Sunday, October 9, 2011

What Moderates Attitude-Behavior Consistency?


Attitude structure, as mapped through different measures of attitude strength, influences attitude-behavior consistency. For example, the accessibility of an attitude, the ease with which it comes to mind, has been positively correlated to voting behavior, consumer product choices, puzzle completion, and the choice to donate to charity (Fabrigar and Wegener, 2010, p. 187-188.)  To take another example, just believing that you’ve thought about something can lead to greater certainty and with that certainty, greater attitude-behavior consistency (Petty & Brinol, 2010, p. 241).  Other, more general features of attitude structure, such as the content of knowledge structures and the valence of evaluations, have been respectively correlated to influence on instrumental and consummatory behaviors (2010, p. 188).  In both cases there is a match between the content of knowledge structures linked to the attitude and the motivations in that particular situation.    

Ambivalence is usually negatively correlated to attitude-behavior consistency (2010, p. 188-189).  This is the case even for complex attitudes, which can include multiple evaluations of different valences.  Normally, these attitudes may be considered “informative guides even when the goal of the behavior has little direct relevance to any of the dimensions of knowledge (2010, p. 195), perhaps because they have been tested across a variety of situations and are considered generally relevant.  However, ambivalence decreases confidence in these attitudes, their perceived situational relevance, and, in some cases, willingness to act.   Less-complex attitudes may be even more affected (2010, p. 195).  

According to Petty et al.’s Meta-Cognitive Model, the MCM, individual evaluations and knowledge structures may be “tagged” with meta-evaluations of their likelihood, the confidence with which they should be held, accuracy, and certainty (Petty & Brinol, 2010, p. 218-219).  Ambivalence can cause clashes between attitudes which may be experienced as discomfort and prompt an adjustment of these tags (2010, p. 219).  Attitudes with meta-cognitive tags indicating certainty and confidence should be better correlated to behaviors both deliberative and automatic.  Attitudes with tags indicating their weakness and personal lack of confidence in them should, eventually, cease to affect behavior.  However, they may persist as implicit attitudes that affect automatic reactions (2010, p. 219). 

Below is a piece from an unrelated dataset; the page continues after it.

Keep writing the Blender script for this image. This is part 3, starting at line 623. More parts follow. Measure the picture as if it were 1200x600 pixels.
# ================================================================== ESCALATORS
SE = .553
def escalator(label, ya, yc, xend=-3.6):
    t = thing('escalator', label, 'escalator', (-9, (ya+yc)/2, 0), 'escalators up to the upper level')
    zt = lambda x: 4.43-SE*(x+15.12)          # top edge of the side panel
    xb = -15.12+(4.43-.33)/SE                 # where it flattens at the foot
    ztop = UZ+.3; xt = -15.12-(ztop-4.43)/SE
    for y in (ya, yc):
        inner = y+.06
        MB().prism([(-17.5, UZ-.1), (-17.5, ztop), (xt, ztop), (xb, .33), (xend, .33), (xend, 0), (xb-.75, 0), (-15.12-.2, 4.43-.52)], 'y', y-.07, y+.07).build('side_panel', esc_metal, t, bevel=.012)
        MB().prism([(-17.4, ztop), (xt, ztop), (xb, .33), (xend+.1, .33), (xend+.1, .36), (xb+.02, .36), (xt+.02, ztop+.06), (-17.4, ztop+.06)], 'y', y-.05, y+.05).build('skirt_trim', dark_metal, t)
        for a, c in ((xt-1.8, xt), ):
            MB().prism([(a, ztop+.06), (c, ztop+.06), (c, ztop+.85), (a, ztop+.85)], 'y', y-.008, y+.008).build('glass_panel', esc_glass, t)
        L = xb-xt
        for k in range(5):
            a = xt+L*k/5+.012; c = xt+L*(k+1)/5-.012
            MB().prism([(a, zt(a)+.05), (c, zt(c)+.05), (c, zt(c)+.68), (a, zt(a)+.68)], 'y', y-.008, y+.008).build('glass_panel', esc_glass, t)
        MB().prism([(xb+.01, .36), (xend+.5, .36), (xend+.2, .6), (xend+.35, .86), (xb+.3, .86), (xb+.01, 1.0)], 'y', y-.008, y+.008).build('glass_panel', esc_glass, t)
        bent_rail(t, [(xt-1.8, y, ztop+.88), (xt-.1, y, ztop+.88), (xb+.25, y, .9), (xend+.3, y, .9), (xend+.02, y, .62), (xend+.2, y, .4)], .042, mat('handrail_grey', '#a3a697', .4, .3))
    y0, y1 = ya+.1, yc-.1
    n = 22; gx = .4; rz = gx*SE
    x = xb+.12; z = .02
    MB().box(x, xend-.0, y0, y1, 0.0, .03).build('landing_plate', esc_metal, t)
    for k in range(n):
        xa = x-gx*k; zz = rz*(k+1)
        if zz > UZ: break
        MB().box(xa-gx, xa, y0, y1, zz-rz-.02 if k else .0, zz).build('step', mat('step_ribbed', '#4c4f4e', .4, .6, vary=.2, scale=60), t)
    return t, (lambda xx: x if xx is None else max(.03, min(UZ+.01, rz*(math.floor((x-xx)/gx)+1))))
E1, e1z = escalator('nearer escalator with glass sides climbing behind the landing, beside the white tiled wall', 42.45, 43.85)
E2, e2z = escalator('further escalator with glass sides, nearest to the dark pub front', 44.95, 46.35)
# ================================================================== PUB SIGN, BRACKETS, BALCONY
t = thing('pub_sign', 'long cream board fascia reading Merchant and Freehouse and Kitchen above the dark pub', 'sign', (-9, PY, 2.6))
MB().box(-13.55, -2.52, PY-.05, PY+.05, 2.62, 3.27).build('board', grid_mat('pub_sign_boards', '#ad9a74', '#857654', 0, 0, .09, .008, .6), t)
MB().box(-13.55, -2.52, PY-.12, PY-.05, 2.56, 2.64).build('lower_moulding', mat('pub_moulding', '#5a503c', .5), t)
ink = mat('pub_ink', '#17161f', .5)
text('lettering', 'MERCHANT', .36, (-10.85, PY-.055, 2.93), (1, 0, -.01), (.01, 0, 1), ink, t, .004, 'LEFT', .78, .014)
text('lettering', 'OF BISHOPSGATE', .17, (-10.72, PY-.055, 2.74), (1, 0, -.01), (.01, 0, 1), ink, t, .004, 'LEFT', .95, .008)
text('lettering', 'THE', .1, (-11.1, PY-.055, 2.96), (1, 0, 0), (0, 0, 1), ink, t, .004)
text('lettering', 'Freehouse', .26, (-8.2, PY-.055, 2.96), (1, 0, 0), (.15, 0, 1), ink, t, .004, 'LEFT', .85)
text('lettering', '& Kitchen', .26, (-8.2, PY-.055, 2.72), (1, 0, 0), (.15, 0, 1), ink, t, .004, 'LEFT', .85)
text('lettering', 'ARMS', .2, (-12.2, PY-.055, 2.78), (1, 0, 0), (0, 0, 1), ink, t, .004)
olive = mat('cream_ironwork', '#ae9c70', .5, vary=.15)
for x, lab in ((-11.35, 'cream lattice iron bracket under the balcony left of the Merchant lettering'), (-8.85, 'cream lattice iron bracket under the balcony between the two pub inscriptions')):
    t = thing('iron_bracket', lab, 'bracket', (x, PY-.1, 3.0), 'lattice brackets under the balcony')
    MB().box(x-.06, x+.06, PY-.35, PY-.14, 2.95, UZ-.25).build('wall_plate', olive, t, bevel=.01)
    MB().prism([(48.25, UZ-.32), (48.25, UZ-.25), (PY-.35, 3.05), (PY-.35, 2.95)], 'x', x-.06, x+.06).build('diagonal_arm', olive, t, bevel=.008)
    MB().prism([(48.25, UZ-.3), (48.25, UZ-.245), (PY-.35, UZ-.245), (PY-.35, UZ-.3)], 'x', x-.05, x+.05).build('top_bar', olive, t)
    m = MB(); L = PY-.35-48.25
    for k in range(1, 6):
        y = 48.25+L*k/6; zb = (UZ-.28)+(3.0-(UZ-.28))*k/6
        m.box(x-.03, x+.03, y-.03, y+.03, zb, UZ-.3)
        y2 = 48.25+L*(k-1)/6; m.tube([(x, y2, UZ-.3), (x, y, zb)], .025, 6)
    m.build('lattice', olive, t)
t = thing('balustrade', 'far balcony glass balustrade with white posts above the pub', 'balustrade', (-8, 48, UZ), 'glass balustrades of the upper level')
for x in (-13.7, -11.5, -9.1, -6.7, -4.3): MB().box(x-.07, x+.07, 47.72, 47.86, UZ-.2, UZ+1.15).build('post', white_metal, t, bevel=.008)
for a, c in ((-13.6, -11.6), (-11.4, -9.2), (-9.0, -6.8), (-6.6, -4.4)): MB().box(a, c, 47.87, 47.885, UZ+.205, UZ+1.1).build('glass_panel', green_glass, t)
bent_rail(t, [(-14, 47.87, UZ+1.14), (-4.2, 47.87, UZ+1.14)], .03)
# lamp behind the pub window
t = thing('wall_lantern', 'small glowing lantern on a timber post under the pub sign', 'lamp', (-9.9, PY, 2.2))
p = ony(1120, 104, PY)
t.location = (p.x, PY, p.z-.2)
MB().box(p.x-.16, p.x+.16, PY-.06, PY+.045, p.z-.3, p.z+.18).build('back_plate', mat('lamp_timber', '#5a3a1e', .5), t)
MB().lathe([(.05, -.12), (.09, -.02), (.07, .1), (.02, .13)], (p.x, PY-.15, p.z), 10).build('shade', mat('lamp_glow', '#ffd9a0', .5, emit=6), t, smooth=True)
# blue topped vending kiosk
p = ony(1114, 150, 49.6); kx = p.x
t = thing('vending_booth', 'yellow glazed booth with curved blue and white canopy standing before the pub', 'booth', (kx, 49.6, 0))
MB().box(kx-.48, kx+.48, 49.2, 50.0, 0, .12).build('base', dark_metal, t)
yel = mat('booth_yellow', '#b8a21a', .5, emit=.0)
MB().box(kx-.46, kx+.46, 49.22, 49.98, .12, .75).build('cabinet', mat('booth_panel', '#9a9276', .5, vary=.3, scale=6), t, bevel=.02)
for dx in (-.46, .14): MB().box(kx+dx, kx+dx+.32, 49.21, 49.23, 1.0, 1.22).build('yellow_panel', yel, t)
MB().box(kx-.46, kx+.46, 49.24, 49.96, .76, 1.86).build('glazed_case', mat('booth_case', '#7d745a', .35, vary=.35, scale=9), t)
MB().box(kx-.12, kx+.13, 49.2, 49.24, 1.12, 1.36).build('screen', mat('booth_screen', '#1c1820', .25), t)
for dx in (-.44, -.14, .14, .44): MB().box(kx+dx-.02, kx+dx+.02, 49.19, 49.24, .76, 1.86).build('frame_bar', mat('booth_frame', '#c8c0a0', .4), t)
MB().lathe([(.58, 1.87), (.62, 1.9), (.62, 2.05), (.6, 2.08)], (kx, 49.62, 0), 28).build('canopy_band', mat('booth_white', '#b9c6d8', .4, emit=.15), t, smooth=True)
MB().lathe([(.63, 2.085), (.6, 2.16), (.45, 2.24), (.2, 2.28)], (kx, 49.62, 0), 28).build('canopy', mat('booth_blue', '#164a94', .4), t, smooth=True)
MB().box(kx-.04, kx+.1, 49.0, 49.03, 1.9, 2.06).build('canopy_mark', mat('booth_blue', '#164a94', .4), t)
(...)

Because attitudes can form by many routes, including evaluative conditioning, heuristic, and elaborative processing (2010), it is possible for behaviors to change attitudes.  For example, “[a]ttitude self-reports filled out in front of a mirror . . . better predict subsequent behavior,” (Baumeister, 2010, p. 143) presumably biases attention toward the reflexive self.  Further, participants who have recalled “extraverted versus introverted tendencies” (2010, p. 146) typically begin to think of themselves as introverted or extroverted which can lead to the expression of introverted and extroverted behaviors (2010, p. 146).  Role playing can also induce attitude change (Petty & Brinol, 2010, p. 221).